▶ _Dataset extract_
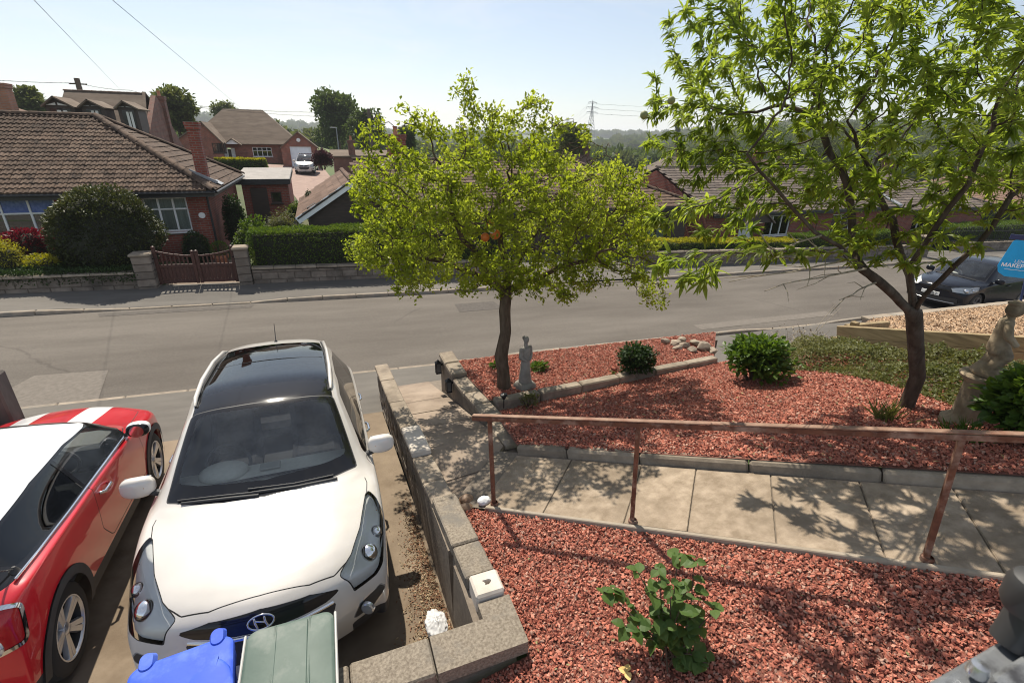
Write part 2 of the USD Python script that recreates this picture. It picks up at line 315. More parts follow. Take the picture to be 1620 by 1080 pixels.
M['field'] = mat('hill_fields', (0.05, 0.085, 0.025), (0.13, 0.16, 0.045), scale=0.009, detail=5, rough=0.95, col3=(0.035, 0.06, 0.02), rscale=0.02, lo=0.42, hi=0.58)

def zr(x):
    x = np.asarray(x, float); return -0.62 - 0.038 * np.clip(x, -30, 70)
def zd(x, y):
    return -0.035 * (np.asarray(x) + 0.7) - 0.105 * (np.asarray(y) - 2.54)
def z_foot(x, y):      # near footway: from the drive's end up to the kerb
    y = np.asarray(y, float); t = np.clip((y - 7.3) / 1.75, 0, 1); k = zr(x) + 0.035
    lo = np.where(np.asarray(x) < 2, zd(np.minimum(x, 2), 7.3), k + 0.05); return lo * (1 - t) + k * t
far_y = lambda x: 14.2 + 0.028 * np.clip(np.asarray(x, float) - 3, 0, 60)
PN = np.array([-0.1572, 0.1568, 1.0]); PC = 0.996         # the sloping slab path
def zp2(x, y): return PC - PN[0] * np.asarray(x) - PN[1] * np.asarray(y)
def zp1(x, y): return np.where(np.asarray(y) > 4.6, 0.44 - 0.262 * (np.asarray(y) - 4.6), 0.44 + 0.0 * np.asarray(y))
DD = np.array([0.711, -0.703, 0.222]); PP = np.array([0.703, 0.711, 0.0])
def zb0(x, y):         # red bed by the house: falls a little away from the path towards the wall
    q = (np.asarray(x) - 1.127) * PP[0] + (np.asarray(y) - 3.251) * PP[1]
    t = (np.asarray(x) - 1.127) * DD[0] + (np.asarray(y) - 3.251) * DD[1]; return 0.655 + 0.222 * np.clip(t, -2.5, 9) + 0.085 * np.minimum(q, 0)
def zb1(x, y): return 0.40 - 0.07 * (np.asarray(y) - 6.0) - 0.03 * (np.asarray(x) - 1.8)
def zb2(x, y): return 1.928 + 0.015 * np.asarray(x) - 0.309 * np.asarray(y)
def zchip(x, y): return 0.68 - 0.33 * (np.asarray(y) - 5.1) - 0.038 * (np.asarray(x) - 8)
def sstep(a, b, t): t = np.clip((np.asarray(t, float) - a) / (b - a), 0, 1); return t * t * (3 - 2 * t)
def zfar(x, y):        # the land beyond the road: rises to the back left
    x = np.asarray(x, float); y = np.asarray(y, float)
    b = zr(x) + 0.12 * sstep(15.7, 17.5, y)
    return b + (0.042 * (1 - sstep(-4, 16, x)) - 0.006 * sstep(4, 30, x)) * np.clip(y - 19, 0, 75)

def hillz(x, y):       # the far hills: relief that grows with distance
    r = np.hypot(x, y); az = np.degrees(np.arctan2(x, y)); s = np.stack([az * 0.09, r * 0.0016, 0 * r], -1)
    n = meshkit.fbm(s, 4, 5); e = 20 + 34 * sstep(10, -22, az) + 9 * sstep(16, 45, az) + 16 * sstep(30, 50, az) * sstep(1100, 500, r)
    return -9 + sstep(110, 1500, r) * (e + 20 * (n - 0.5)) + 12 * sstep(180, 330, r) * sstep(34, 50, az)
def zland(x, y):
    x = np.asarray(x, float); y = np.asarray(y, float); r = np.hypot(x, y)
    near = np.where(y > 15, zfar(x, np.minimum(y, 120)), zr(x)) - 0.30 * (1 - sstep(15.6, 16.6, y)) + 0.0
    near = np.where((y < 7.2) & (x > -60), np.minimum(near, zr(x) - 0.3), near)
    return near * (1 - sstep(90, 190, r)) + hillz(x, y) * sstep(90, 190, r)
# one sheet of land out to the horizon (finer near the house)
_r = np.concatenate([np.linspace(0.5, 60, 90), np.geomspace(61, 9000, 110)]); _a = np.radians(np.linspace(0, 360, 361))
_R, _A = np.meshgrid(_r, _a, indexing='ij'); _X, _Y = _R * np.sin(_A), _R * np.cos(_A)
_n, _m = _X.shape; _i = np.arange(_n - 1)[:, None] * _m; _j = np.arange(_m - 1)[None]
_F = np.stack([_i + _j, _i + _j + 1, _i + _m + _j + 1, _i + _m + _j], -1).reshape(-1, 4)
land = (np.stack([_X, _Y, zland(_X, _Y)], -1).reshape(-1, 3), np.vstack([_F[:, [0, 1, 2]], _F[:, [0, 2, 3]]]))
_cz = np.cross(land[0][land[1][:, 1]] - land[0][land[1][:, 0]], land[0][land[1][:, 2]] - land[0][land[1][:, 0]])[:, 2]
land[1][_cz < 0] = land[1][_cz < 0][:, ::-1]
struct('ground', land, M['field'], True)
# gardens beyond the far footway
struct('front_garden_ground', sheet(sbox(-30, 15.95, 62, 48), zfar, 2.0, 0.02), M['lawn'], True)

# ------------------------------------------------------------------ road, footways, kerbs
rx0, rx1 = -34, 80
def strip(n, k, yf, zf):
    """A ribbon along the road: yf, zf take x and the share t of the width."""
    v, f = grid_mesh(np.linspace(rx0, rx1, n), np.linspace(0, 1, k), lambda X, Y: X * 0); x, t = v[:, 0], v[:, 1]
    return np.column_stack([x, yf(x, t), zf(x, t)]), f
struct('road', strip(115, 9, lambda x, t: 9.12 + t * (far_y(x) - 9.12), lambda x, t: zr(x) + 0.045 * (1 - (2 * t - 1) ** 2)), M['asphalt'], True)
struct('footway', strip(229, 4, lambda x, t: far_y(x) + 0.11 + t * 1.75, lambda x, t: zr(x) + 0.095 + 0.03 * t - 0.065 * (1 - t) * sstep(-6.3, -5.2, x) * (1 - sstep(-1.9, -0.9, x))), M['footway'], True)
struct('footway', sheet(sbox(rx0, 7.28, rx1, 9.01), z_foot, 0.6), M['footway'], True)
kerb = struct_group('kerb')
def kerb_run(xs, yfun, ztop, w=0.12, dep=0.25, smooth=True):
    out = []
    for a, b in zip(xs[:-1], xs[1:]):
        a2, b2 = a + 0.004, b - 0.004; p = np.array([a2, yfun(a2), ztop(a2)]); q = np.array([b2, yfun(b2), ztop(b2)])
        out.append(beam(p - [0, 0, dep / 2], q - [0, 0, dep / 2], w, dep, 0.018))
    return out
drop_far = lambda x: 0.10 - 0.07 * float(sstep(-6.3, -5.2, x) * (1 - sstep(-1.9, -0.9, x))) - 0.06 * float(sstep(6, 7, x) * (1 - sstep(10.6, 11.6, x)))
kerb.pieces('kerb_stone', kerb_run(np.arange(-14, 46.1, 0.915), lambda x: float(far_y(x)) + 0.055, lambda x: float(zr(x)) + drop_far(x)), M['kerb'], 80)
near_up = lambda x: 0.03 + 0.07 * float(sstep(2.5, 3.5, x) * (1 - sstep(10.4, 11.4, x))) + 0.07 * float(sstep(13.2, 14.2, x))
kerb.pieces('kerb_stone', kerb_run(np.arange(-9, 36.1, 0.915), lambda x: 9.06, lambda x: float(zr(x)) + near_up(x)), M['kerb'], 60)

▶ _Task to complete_
Print the complete listing exactly, apart from any pictures.

▶ _Reply_
Write part 2 of the USD Python script that recreates this picture. It picks up at line 315. More parts follow. Take the picture to be 1620 by 1080 pixels.
M['field'] = mat('hill_fields', (0.05, 0.085, 0.025), (0.13, 0.16, 0.045), scale=0.009, detail=5, rough=0.95, col3=(0.035, 0.06, 0.02), rscale=0.02, lo=0.42, hi=0.58)

def zr(x):
    x = np.asarray(x, float); return -0.62 - 0.038 * np.clip(x, -30, 70)
def zd(x, y):
    return -0.035 * (np.asarray(x) + 0.7) - 0.105 * (np.asarray(y) - 2.54)
def z_foot(x, y):      # near footway: from the drive's end up to the kerb
    y = np.asarray(y, float); t = np.clip((y - 7.3) / 1.75, 0, 1); k = zr(x) + 0.035
    lo = np.where(np.asarray(x) < 2, zd(np.minimum(x, 2), 7.3), k + 0.05); return lo * (1 - t) + k * t
far_y = lambda x: 14.2 + 0.028 * np.clip(np.asarray(x, float) - 3, 0, 60)
PN = np.array([-0.1572, 0.1568, 1.0]); PC = 0.996         # the sloping slab path
def zp2(x, y): return PC - PN[0] * np.asarray(x) - PN[1] * np.asarray(y)
def zp1(x, y): return np.where(np.asarray(y) > 4.6, 0.44 - 0.262 * (np.asarray(y) - 4.6), 0.44 + 0.0 * np.asarray(y))
DD = np.array([0.711, -0.703, 0.222]); PP = np.array([0.703, 0.711, 0.0])
def zb0(x, y):         # red bed by the house: falls a little away from the path towards the wall
    q = (np.asarray(x) - 1.127) * PP[0] + (np.asarray(y) - 3.251) * PP[1]
    t = (np.asarray(x) - 1.127) * DD[0] + (np.asarray(y) - 3.251) * DD[1]; return 0.655 + 0.222 * np.clip(t, -2.5, 9) + 0.085 * np.minimum(q, 0)
def zb1(x, y): return 0.40 - 0.07 * (np.asarray(y) - 6.0) - 0.03 * (np.asarray(x) - 1.8)
def zb2(x, y): return 1.928 + 0.015 * np.asarray(x) - 0.309 * np.asarray(y)
def zchip(x, y): return 0.68 - 0.33 * (np.asarray(y) - 5.1) - 0.038 * (np.asarray(x) - 8)
def sstep(a, b, t): t = np.clip((np.asarray(t, float) - a) / (b - a), 0, 1); return t * t * (3 - 2 * t)
def zfar(x, y):        # the land beyond the road: rises to the back left
    x = np.asarray(x, float); y = np.asarray(y, float)
    b = zr(x) + 0.12 * sstep(15.7, 17.5, y)
    return b + (0.042 * (1 - sstep(-4, 16, x)) - 0.006 * sstep(4, 30, x)) * np.clip(y - 19, 0, 75)

def hillz(x, y):       # the far hills: relief that grows with distance
    r = np.hypot(x, y); az = np.degrees(np.arctan2(x, y)); s = np.stack([az * 0.09, r * 0.0016, 0 * r], -1)
    n = meshkit.fbm(s, 4, 5); e = 20 + 34 * sstep(10, -22, az) + 9 * sstep(16, 45, az) + 16 * sstep(30, 50, az) * sstep(1100, 500, r)
    return -9 + sstep(110, 1500, r) * (e + 20 * (n - 0.5)) + 12 * sstep(180, 330, r) * sstep(34, 50, az)
def zland(x, y):
    x = np.asarray(x, float); y = np.asarray(y, float); r = np.hypot(x, y)
    near = np.where(y > 15, zfar(x, np.minimum(y, 120)), zr(x)) - 0.30 * (1 - sstep(15.6, 16.6, y)) + 0.0
    near = np.where((y < 7.2) & (x > -60), np.minimum(near, zr(x) - 0.3), near)
    return near * (1 - sstep(90, 190, r)) + hillz(x, y) * sstep(90, 190, r)
# one sheet of land out to the horizon (finer near the house)
_r = np.concatenate([np.linspace(0.5, 60, 90), np.geomspace(61, 9000, 110)]); _a = np.radians(np.linspace(0, 360, 361))
_R, _A = np.meshgrid(_r, _a, indexing='ij'); _X, _Y = _R * np.sin(_A), _R * np.cos(_A)
_n, _m = _X.shape; _i = np.arange(_n - 1)[:, None] * _m; _j = np.arange(_m - 1)[None]
_F = np.stack([_i + _j, _i + _j + 1, _i + _m + _j + 1, _i + _m + _j], -1).reshape(-1, 4)
land = (np.stack([_X, _Y, zland(_X, _Y)], -1).reshape(-1, 3), np.vstack([_F[:, [0, 1, 2]], _F[:, [0, 2, 3]]]))
_cz = np.cross(land[0][land[1][:, 1]] - land[0][land[1][:, 0]], land[0][land[1][:, 2]] - land[0][land[1][:, 0]])[:, 2]
land[1][_cz < 0] = land[1][_cz < 0][:, ::-1]
struct('ground', land, M['field'], True)
# gardens beyond the far footway
struct('front_garden_ground', sheet(sbox(-30, 15.95, 62, 48), zfar, 2.0, 0.02), M['lawn'], True)

# ------------------------------------------------------------------ road, footways, kerbs
rx0, rx1 = -34, 80
def strip(n, k, yf, zf):
    """A ribbon along the road: yf, zf take x and the share t of the width."""
    v, f = grid_mesh(np.linspace(rx0, rx1, n), np.linspace(0, 1, k), lambda X, Y: X * 0); x, t = v[:, 0], v[:, 1]
    return np.column_stack([x, yf(x, t), zf(x, t)]), f
struct('road', strip(115, 9, lambda x, t: 9.12 + t * (far_y(x) - 9.12), lambda x, t: zr(x) + 0.045 * (1 - (2 * t - 1) ** 2)), M['asphalt'], True)
struct('footway', strip(229, 4, lambda x, t: far_y(x) + 0.11 + t * 1.75, lambda x, t: zr(x) + 0.095 + 0.03 * t - 0.065 * (1 - t) * sstep(-6.3, -5.2, x) * (1 - sstep(-1.9, -0.9, x))), M['footway'], True)
struct('footway', sheet(sbox(rx0, 7.28, rx1, 9.01), z_foot, 0.6), M['footway'], True)
kerb = struct_group('kerb')
def kerb_run(xs, yfun, ztop, w=0.12, dep=0.25, smooth=True):
    out = []
    for a, b in zip(xs[:-1], xs[1:]):
        a2, b2 = a + 0.004, b - 0.004; p = np.array([a2, yfun(a2), ztop(a2)]); q = np.array([b2, yfun(b2), ztop(b2)])
        out.append(beam(p - [0, 0, dep / 2], q - [0, 0, dep / 2], w, dep, 0.018))
    return out
drop_far = lambda x: 0.10 - 0.07 * float(sstep(-6.3, -5.2, x) * (1 - sstep(-1.9, -0.9, x))) - 0.06 * float(sstep(6, 7, x) * (1 - sstep(10.6, 11.6, x)))
kerb.pieces('kerb_stone', kerb_run(np.arange(-14, 46.1, 0.915), lambda x: float(far_y(x)) + 0.055, lambda x: float(zr(x)) + drop_far(x)), M['kerb'], 80)
near_up = lambda x: 0.03 + 0.07 * float(sstep(2.5, 3.5, x) * (1 - sstep(10.4, 11.4, x))) + 0.07 * float(sstep(13.2, 14.2, x))
kerb.pieces('kerb_stone', kerb_run(np.arange(-9, 36.1, 0.915), lambda x: 9.06, lambda x: float(zr(x)) + near_up(x)), M['kerb'], 60)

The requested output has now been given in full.